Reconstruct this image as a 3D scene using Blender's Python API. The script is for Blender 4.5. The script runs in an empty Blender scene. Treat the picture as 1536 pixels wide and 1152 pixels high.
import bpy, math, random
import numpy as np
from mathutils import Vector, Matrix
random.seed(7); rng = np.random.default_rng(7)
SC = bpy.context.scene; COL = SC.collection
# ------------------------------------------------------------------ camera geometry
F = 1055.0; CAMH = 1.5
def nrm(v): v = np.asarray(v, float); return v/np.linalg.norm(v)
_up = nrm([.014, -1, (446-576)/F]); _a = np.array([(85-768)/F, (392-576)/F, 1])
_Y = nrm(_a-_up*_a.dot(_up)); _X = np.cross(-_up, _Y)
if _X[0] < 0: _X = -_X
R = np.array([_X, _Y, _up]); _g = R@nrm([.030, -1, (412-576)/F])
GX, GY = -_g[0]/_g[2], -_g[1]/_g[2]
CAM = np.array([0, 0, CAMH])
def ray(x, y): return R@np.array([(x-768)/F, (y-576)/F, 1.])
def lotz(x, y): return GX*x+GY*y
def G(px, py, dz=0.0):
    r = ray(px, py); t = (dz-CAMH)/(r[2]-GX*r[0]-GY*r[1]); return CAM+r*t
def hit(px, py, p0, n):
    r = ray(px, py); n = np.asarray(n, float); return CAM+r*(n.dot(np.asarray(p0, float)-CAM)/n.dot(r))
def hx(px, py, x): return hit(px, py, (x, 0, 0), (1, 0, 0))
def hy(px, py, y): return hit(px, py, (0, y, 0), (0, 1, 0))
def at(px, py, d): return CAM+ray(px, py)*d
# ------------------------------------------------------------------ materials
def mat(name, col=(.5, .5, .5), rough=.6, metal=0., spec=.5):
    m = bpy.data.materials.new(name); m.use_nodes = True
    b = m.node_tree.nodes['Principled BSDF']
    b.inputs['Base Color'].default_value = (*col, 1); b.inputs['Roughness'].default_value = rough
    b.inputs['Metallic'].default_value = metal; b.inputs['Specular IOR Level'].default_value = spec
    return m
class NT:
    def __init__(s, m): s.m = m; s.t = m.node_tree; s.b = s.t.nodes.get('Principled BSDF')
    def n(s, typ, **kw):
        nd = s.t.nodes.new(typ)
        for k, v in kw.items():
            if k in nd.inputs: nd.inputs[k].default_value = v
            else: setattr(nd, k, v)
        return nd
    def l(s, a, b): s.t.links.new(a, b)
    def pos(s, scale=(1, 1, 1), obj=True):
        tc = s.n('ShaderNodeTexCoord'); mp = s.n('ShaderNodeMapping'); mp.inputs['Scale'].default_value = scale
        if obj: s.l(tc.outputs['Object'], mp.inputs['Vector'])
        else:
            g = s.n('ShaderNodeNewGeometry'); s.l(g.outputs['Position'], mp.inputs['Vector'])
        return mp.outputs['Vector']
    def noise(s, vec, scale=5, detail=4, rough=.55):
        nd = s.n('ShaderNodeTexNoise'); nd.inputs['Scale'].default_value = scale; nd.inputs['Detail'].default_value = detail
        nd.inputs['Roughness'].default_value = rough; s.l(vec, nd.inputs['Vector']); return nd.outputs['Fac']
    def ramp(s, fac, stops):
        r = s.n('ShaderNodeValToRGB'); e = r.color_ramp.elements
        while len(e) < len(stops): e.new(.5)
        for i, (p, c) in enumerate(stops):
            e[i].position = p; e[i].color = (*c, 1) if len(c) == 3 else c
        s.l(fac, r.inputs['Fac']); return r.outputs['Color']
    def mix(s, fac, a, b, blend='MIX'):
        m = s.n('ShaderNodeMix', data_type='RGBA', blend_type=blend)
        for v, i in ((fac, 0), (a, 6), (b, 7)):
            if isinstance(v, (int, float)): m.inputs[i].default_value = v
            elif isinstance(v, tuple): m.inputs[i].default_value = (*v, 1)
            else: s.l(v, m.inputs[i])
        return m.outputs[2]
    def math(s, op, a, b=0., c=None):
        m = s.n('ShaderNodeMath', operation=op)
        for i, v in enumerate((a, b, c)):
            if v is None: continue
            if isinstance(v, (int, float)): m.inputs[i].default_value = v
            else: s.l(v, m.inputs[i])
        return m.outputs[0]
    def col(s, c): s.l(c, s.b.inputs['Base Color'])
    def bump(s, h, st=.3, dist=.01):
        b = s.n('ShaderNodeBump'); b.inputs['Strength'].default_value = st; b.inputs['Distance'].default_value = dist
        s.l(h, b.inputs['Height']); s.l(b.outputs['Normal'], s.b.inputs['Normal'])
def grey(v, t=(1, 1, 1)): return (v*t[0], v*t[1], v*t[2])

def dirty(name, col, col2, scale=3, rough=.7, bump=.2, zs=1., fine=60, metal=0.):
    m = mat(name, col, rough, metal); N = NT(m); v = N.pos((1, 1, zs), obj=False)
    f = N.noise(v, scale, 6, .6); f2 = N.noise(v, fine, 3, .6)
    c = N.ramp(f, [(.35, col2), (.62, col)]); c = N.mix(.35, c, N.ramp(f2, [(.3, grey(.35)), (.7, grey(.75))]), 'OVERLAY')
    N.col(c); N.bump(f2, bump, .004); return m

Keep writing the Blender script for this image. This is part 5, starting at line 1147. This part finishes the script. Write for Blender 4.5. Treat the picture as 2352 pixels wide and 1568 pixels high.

□ □ □ □

_Directive_
Output every line above without altering anything.

_Complete answer_
Reconstruct this image as a 3D scene using Blender's Python API. The script is for Blender 4.5. The script runs in an empty Blender scene. Treat the picture as 1536 pixels wide and 1152 pixels high.
import bpy, math, random
import numpy as np
from mathutils import Vector, Matrix
random.seed(7); rng = np.random.default_rng(7)
SC = bpy.context.scene; COL = SC.collection
# ------------------------------------------------------------------ camera geometry
F = 1055.0; CAMH = 1.5
def nrm(v): v = np.asarray(v, float); return v/np.linalg.norm(v)
_up = nrm([.014, -1, (446-576)/F]); _a = np.array([(85-768)/F, (392-576)/F, 1])
_Y = nrm(_a-_up*_a.dot(_up)); _X = np.cross(-_up, _Y)
if _X[0] < 0: _X = -_X
R = np.array([_X, _Y, _up]); _g = R@nrm([.030, -1, (412-576)/F])
GX, GY = -_g[0]/_g[2], -_g[1]/_g[2]
CAM = np.array([0, 0, CAMH])
def ray(x, y): return R@np.array([(x-768)/F, (y-576)/F, 1.])
def lotz(x, y): return GX*x+GY*y
def G(px, py, dz=0.0):
    r = ray(px, py); t = (dz-CAMH)/(r[2]-GX*r[0]-GY*r[1]); return CAM+r*t
def hit(px, py, p0, n):
    r = ray(px, py); n = np.asarray(n, float); return CAM+r*(n.dot(np.asarray(p0, float)-CAM)/n.dot(r))
def hx(px, py, x): return hit(px, py, (x, 0, 0), (1, 0, 0))
def hy(px, py, y): return hit(px, py, (0, y, 0), (0, 1, 0))
def at(px, py, d): return CAM+ray(px, py)*d
# ------------------------------------------------------------------ materials
def mat(name, col=(.5, .5, .5), rough=.6, metal=0., spec=.5):
    m = bpy.data.materials.new(name); m.use_nodes = True
    b = m.node_tree.nodes['Principled BSDF']
    b.inputs['Base Color'].default_value = (*col, 1); b.inputs['Roughness'].default_value = rough
    b.inputs['Metallic'].default_value = metal; b.inputs['Specular IOR Level'].default_value = spec
    return m
class NT:
    def __init__(s, m): s.m = m; s.t = m.node_tree; s.b = s.t.nodes.get('Principled BSDF')
    def n(s, typ, **kw):
        nd = s.t.nodes.new(typ)
        for k, v in kw.items():
            if k in nd.inputs: nd.inputs[k].default_value = v
            else: setattr(nd, k, v)
        return nd
    def l(s, a, b): s.t.links.new(a, b)
    def pos(s, scale=(1, 1, 1), obj=True):
        tc = s.n('ShaderNodeTexCoord'); mp = s.n('ShaderNodeMapping'); mp.inputs['Scale'].default_value = scale
        if obj: s.l(tc.outputs['Object'], mp.inputs['Vector'])
        else:
            g = s.n('ShaderNodeNewGeometry'); s.l(g.outputs['Position'], mp.inputs['Vector'])
        return mp.outputs['Vector']
    def noise(s, vec, scale=5, detail=4, rough=.55):
        nd = s.n('ShaderNodeTexNoise'); nd.inputs['Scale'].default_value = scale; nd.inputs['Detail'].default_value = detail
        nd.inputs['Roughness'].default_value = rough; s.l(vec, nd.inputs['Vector']); return nd.outputs['Fac']
    def ramp(s, fac, stops):
        r = s.n('ShaderNodeValToRGB'); e = r.color_ramp.elements
        while len(e) < len(stops): e.new(.5)
        for i, (p, c) in enumerate(stops):
            e[i].position = p; e[i].color = (*c, 1) if len(c) == 3 else c
        s.l(fac, r.inputs['Fac']); return r.outputs['Color']
    def mix(s, fac, a, b, blend='MIX'):
        m = s.n('ShaderNodeMix', data_type='RGBA', blend_type=blend)
        for v, i in ((fac, 0), (a, 6), (b, 7)):
            if isinstance(v, (int, float)): m.inputs[i].default_value = v
            elif isinstance(v, tuple): m.inputs[i].default_value = (*v, 1)
            else: s.l(v, m.inputs[i])
        return m.outputs[2]
    def math(s, op, a, b=0., c=None):
        m = s.n('ShaderNodeMath', operation=op)
        for i, v in enumerate((a, b, c)):
            if v is None: continue
            if isinstance(v, (int, float)): m.inputs[i].default_value = v
            else: s.l(v, m.inputs[i])
        return m.outputs[0]
    def col(s, c): s.l(c, s.b.inputs['Base Color'])
    def bump(s, h, st=.3, dist=.01):
        b = s.n('ShaderNodeBump'); b.inputs['Strength'].default_value = st; b.inputs['Distance'].default_value = dist
        s.l(h, b.inputs['Height']); s.l(b.outputs['Normal'], s.b.inputs['Normal'])
def grey(v, t=(1, 1, 1)): return (v*t[0], v*t[1], v*t[2])

def dirty(name, col, col2, scale=3, rough=.7, bump=.2, zs=1., fine=60, metal=0.):
    m = mat(name, col, rough, metal); N = NT(m); v = N.pos((1, 1, zs), obj=False)
    f = N.noise(v, scale, 6, .6); f2 = N.noise(v, fine, 3, .6)
    c = N.ramp(f, [(.35, col2), (.62, col)]); c = N.mix(.35, c, N.ramp(f2, [(.3, grey(.35)), (.7, grey(.75))]), 'OVERLAY')
    N.col(c); N.bump(f2, bump, .004); return m

Keep writing the Blender script for this image. This is part 5, starting at line 1147. This part finishes the script. Write for Blender 4.5. Treat the picture as 2352 pixels wide and 1568 pixels high.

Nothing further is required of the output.